Enfin, dans la lutte contre le racisme, nous rejoignons le Premier Ministre : une campagne nationale de sensibilisation contre le racisme doit être menée. Toutefois, pour que celle-ci porte ses fruits, il convient d’inclure les associations luttant contre tous les racismes, sans hiérarchie aucune, dans la production d’une telle campagne. Or, à l’écoute du discours de M. Valls, nous exprimons de sérieux doutes quant à l’inexistence d’une telle hiérarchie entre les racismes dans sa façon de concevoir la société française.
La lutte contre l’islamophobie est une nécessité dans la lutte contre tous les racismes.
Il est évident qu’omettre la réalité des actes islamophobes revient à accentuer les sentiments de frustrations de ceux qui sont mis au banc des racismes considérés comme inacceptables. Lutter contre l’islamophobie participe à la lutte de tous les racismes. Après l’explosion des actes islamophobes suite aux événements des 6,7 et 8 janvier, cette vérité est d’autant plus criante.

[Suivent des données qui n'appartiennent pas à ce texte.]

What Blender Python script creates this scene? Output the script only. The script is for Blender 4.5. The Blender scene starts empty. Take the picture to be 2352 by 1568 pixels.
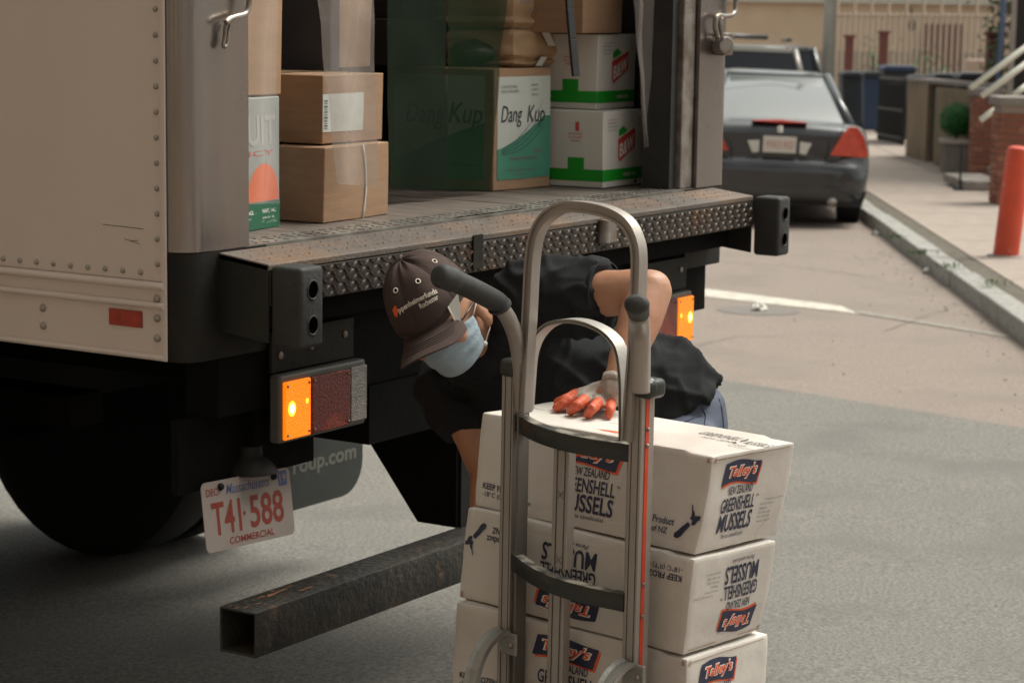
import bpy, bmesh, math, random
import numpy as np
from mathutils import Vector, Matrix, noise
random.seed(7)
S = bpy.context.scene
COL = S.collection
R = math.radians

# ------------------------------------------------------------------ camera
F_PX = 5227.117            # focal length in units of a 2352 px wide picture
CAM = Vector((-3.58436, -3.05743, 1.78))
PI_, RO_, YA_ = R(8.47917), R(0.81173), R(57.72456)
fw = Vector((math.sin(YA_)*math.cos(PI_), math.cos(YA_)*math.cos(PI_), -math.sin(PI_)))
rt0 = Vector((math.cos(YA_), -math.sin(YA_), 0))
up0 = rt0.cross(fw)
RT = math.cos(RO_)*rt0 + math.sin(RO_)*up0
UP = math.cos(RO_)*up0 - math.sin(RO_)*rt0
cd = bpy.data.cameras.new('camera'); cam = bpy.data.objects.new('camera', cd); COL.objects.link(cam)
cam.matrix_world = Matrix(((RT.x, UP.x, -fw.x, CAM.x), (RT.y, UP.y, -fw.y, CAM.y), (RT.z, UP.z, -fw.z, CAM.z), (0, 0, 0, 1)))
cd.sensor_width = 36; cd.lens = F_PX/2352*36; cd.clip_end = 600; cd.clip_start = .05
cd.dof.use_dof = True; cd.dof.focus_distance = 4.55; cd.dof.aperture_fstop = 8.0
S.camera = cam

# ------------------------------------------------------------------ light
EXPOSURE = 0.84
SUN_EL, SUN_AZ = 60, 118     # azimuth measured from +Y towards +X
w = bpy.data.worlds.new('World'); S.world = w; w.use_nodes = True
nt = w.node_tree; nt.nodes.clear()
sky = nt.nodes.new('ShaderNodeTexSky'); sky.sky_type = 'NISHITA'; sky.sun_disc = False
sky.sun_elevation = R(SUN_EL); sky.sun_rotation = R(SUN_AZ); sky.air_density = 1.0; sky.dust_density = 6; sky.ozone_density = 1
hs = nt.nodes.new('ShaderNodeHueSaturation'); hs.inputs['Saturation'].default_value = 0.22
tint = nt.nodes.new('ShaderNodeMixRGB'); tint.blend_type = 'MULTIPLY'; tint.inputs[0].default_value = 1; tint.inputs[2].default_value = (.975, 1.0, .915, 1)
bg = nt.nodes.new('ShaderNodeBackground'); bg.inputs[1].default_value = 0.11
wo = nt.nodes.new('ShaderNodeOutputWorld')
nt.links.new(sky.outputs[0], hs.inputs['Color']); nt.links.new(hs.outputs[0], tint.inputs[1]); nt.links.new(tint.outputs[0], bg.inputs[0]); nt.links.new(bg.outputs[0], wo.inputs[0])
sl = bpy.data.lights.new('sun', 'SUN'); sl.energy = 1.5; sl.angle = R(30); sl.color = (1, .965, .88)
so = bpy.data.objects.new('sun', sl); COL.objects.link(so)
sd = Vector((math.sin(R(SUN_AZ))*math.cos(R(SUN_EL)), math.cos(R(SUN_AZ))*math.cos(R(SUN_EL)), math.sin(R(SUN_EL))))
so.rotation_euler = (-sd).to_track_quat('-Z', 'Y').to_euler()
S.view_settings.view_transform = 'Standard'; S.view_settings.look = 'None'; S.view_settings.exposure = EXPOSURE; S.view_settings.gamma = 1

# ------------------------------------------------------------------ measuring helpers
def P(px, py, z):
    return CAM + z*(fw + RT*((px-1176)/F_PX) + UP*((784-py)/F_PX))
def onplane(px, py, p0, n):
    d = P(px, py, 1)-CAM
    return CAM + d*((p0-CAM).dot(n)/d.dot(n))
def onax(px, py, ax, v):
    d = P(px, py, 1)-CAM
    return CAM + d*((v-CAM[ax])/d[ax])
FH = Vector((math.sin(YA_), math.cos(YA_), 0))
SL = .017
def gz(p): return -SL*((Vector((p[0], p[1], 0))-Vector((CAM.x, CAM.y, 0))).dot(FH)-4.7)
GN = (Vector((0, 0, 1))+FH*SL).normalized()
G0 = Vector((CAM.x, CAM.y, 0))+FH*4.7
def g(px, py, off=0): return onplane(px, py, G0+Vector((0, 0, off)), GN)
DK = 1.2561

# ------------------------------------------------------------------ materials
MT = {}
def mat(name, c1, c2=None, scale=6, rough=.6, metal=0, bump=0, bscale=None, detail=6, stretch=None, lo=.35, hi=.65, c3=None, s3=2, l3=(.55, .75), emit=None, es=0, alpha=1, trans=0, spec=.5, wave=None, coat=0, rvar=0):
    m = bpy.data.materials.new(name); m.use_nodes = True; MT[name] = m
    n = m.node_tree.nodes; L = m.node_tree.links; b = n['Principled BSDF']
    b.inputs['Base Color'].default_value = (*c1, 1); b.inputs['Roughness'].default_value = rough; b.inputs['Metallic'].default_value = metal
    b.inputs['Specular IOR Level'].default_value = spec; b.inputs['Alpha'].default_value = alpha; b.inputs['Transmission Weight'].default_value = trans; b.inputs['Coat Weight'].default_value = coat
    tc = n.new('ShaderNodeTexCoord'); mp = n.new('ShaderNodeMapping'); L.new(tc.outputs['Object'], mp.inputs[0])
    if stretch: mp.inputs['Scale'].default_value = stretch
    def nz(sc, d=detail):
        t = n.new('ShaderNodeTexNoise'); t.inputs['Scale'].default_value = sc; t.inputs['Detail'].default_value = d; L.new(mp.outputs[0], t.inputs[0]); return t
    def rmp(src, a, bb):
        r = n.new('ShaderNodeMapRange'); r.inputs[1].default_value = a; r.inputs[2].default_value = bb; L.new(src, r.inputs[0]); return r.outputs[0]
    out = None
    if c2:
        t = nz(scale); mx = n.new('ShaderNodeMixRGB'); mx.inputs[1].default_value = (*c1, 1); mx.inputs[2].default_value = (*c2, 1)
        L.new(rmp(t.outputs[0], lo, hi), mx.inputs[0]); out = mx.outputs[0]
        if rvar:
            r = n.new('ShaderNodeMapRange'); r.inputs[1].default_value = .3; r.inputs[2].default_value = .7; r.inputs[3].default_value = rough-rvar; r.inputs[4].default_value = rough+rvar
            L.new(t.outputs[0], r.inputs[0]); L.new(r.outputs[0], b.inputs['Roughness'])
    if wave:
        t = n.new('ShaderNodeTexWave'); t.inputs['Scale'].default_value = wave[0]; t.bands_direction = wave[1]; t.inputs['Distortion'].default_value = wave[2]; L.new(mp.outputs[0], t.inputs[0])
        mx = n.new('ShaderNodeMixRGB'); mx.blend_type = 'MULTIPLY'; mx.inputs[0].default_value = wave[3]
        L.new(out, mx.inputs[1]) if out else None
        if not out: mx.inputs[1].default_value = (*c1, 1)
        L.new(t.outputs[0], mx.inputs[2]); out = mx.outputs[0]
    if c3:
        t = nz(s3); mx = n.new('ShaderNodeMixRGB'); mx.inputs[2].default_value = (*c3, 1)
        if out: L.new(out, mx.inputs[1])
        else: mx.inputs[1].default_value = (*c1, 1)
        L.new(rmp(t.outputs[0], *l3), mx.inputs[0]); out = mx.outputs[0]
    if out: L.new(out, b.inputs['Base Color'])
    if bump:
        t = nz(bscale or scale*6); bp = n.new('ShaderNodeBump'); bp.inputs['Strength'].default_value = bump; bp.inputs['Distance'].default_value = .01; L.new(t.outputs[0], bp.inputs['Height']); L.new(bp.outputs[0], b.inputs['Normal'])
    if emit:
        b.inputs['Emission Color'].default_value = (*emit, 1); b.inputs['Emission Strength'].default_value = es
    return m
mat('asphalt_old', (.275, .222, .19), (.185, .148, .126), 75, .9, bump=.5, bscale=260, c3=(.205, .165, .14), s3=1.5, l3=(.5, .7))
mat('asphalt_new', (.225, .21, .19), (.115, .106, .095), 85, .88, bump=.55, bscale=320, c3=(.125, .115, .103), s3=1.6, l3=(.52, .78))
mat('road_paint', (.50, .46, .40), (.30, .26, .22), 14, .8, bump=.2, lo=.5, hi=.75)
mat('road_paint_worn', (.25, .225, .195), (.18, .155, .135), 20, .85, lo=.45, hi=.6)
mat('manhole_iron', (.13, .112, .10), (.17, .145, .13), 30, .7)
mat('sidewalk', (.33, .27, .23), (.27, .22, .19), 5, .9, bump=.3, bscale=200, c3=(.23, .19, .16), s3=.7)
mat('dirt', (.12, .10, .075), (.07, .06, .045), 12, .95)
mat('granite', (.34, .33, .31), (.22, .21, .19), 30, .8, bump=.4, c3=(.16, .15, .13), s3=4)
mat('moss', (.04, .09, .02), (.07, .13, .03), 30, .9)
mat('litter_grit', (.30, .26, .22), (.15, .13, .11), 90, .9)
mat('litter', (.6, .58, .54), (.4, .38, .35), 30, .7)
mat('panel_paint', (.59, .495, .44), (.555, .46, .41), 2.2, .45, bump=.10, bscale=4, stretch=(1, 1, .45), c3=(.50, .42, .36), s3=2.4, l3=(.5, .72))
mat('rivet_metal', (.34, .30, .265), (.26, .225, .195), 40, .4, .3)
mat('panel_scratch', (.10, .085, .07), rough=.6)
mat('steel_post', (.34, .31, .295), (.24, .205, .19), 3, .24, .85, bump=.05, bscale=60, stretch=(1, 1, .25), c3=(.36, .27, .215), s3=2.5, l3=(.5, .75), rvar=.08)
mat('steel_worn', (.30, .27, .25), (.16, .12, .095), 18, .45, .6, bump=.2)
mat('black_frame', (.011, .011, .010), (.018, .015, .012), 10, .6, bump=.15, bscale=50, c3=(.03, .02, .013), s3=5, l3=(.6, .8), spec=.2)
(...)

Ce que Manuel Valls feint d’oublier en plus de minimiser le fléau islamophobe, c’est qu’il est primordial de lutter d’abord contre le racisme institutionnel. Celui-ci est de nature à empoisonner la société française dans son ensemble et à diffuser des préjugés racistes, exacerbés par le sentiment d’une hiérarchisation des racismes dans l’esprit des institutions françaises.
Une fois que cette triste réalité sera entendue par ceux-là même qui sont les premiers à discriminer, alors la lutte contre le racisme pourra s’avérer efficace.
Car ne l’oublions pas, ce sont les discours des représentants des institutions et des médias qui font le lit d’un racisme qui s’exprime, de plus en plus violemment, dans la société française. Il est grand temps que le gouvernement prenne ses responsabilités. Un premier geste fort en ce sens serait le rejet de la proposition de loi visant à étendre l’obligation de neutralité religieuse « au service privé de l’enfance » , qui sera discutée à l’assemblée nationale le 13 mai prochain.